Home ownership is one of the most tried and tested ways to build wealth over time. Real estate appreciates over time, especially in Hawaii, where housing prices have increased 6 percent annually on average over the last 35 years.

Today however, with prices climbing and stiff competition due to low inventory and a large pool of buyers, young people are finding it harder to get into their first home.

The primary challenge they face may not be in securing a loan, as it once was, but coming up with the money needed for a down payment.

“Many young people have a solid income and can qualify for a mortgage, but they just don’t have the cash for the down payment,” says Jon Yamasato, Realtor and partner at Prudential Locations.

With the market moving faster than most people can save, some parents and other family members are lending a hand to help out their young relatives take advantage of today’s interest rates and prices.


Financial assistance isn’t only the purview of the wealthy or those with large savings. Families of modest means have found creative ways to realize cash for a down

payment. Yamasato has seen parents refinance their home or investment property, then take out some of the earned equity to give to their children for a down payment.

There are tax and other implications for down payments received as a gift versus a loan. An individual can give up to $14,000 each year tax-free to another individual. So, a set of parents can give up to $56,000 to a young couple in a tax year, tax-free.

If money is provided as a loan, however, it should be documented. It will be taken into account by the lender as an additional debt that the buyer has, alongside car payments, credit cards and other types of debts.


Hawaii is known for valuing ohana and, not surprisingly, has a higher-proportion of multi-family properties than many other places. “It’s not uncommon for siblings or other family members to buy into a property together, and then have multiple family members live on that property,” Yamasato says.


Parents with the ability to purchase a property can make a rent-to-own arrangement with their children, in which rent payments are credited toward the eventual purchase of the property.

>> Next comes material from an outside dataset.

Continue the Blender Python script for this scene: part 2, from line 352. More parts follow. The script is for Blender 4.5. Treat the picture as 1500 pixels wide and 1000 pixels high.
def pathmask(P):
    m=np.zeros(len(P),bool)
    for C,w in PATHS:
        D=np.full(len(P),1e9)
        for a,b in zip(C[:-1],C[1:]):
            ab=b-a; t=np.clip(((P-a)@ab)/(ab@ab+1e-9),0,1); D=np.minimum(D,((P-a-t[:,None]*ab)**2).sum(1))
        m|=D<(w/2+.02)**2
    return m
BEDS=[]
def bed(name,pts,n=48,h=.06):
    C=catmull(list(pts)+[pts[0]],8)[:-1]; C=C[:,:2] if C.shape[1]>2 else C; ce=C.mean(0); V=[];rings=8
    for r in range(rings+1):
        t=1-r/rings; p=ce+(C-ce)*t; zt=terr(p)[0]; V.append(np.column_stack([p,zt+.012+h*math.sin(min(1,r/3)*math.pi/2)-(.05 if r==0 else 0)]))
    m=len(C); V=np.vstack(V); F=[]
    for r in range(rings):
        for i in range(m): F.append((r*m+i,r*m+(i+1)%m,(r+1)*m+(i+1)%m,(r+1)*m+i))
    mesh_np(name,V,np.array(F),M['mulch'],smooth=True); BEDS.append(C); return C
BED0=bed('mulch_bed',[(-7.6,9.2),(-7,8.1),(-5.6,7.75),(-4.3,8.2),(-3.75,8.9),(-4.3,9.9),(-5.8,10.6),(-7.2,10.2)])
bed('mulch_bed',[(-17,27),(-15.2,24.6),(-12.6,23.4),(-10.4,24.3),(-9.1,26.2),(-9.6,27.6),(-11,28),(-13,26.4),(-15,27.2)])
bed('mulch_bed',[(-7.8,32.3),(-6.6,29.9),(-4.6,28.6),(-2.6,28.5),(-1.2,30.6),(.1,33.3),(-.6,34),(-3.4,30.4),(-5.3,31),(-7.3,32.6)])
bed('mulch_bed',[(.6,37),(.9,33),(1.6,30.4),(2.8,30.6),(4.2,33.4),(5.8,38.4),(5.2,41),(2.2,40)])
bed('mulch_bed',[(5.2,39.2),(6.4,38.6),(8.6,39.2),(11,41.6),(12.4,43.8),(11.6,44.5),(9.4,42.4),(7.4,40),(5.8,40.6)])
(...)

This type of arrangement requires consultation with a tax professional as well as a lender, and must include a written contract.


Family members often don’t realize the impact their attitudes and advice can have on young people who are considering buying their first home.

“A parent or elder’s encouragement can make a big difference,” Yamasato says. “I’ve seen family come in and say ‘don’t buy this, it’s too expensive,’ but they bought their home 20 years ago and haven’t followed the market. It’s important to realize that young people put a lot of stock in what their elders say. Making sure children have the best professional advice can help them make good decisions.”


Family members’ time and skills can make a first home possible by helping out on the back-end. Yamasato describes how some of his young clients have been able to buy affordable fixer-uppers that needed a lot of work, because “some very handy fathers were committed to coming in after the purchase to help their kids fix up their places.”


Depending on family relationships and the set-up of their homes, some parents have offered to house their grown children so that what would be spent on rent each month can be saved for a down payment.

Yamasato points out that a first home doesn’t have to be forever: “Your first home is a first step. It’s about getting your toe in the door, building equity, and moving up as your life moves forward. If you don’t have any skin in the game, when the market goes up, it’s very hard to catch up. So the key is to get in, then let time and the market grow your investment.”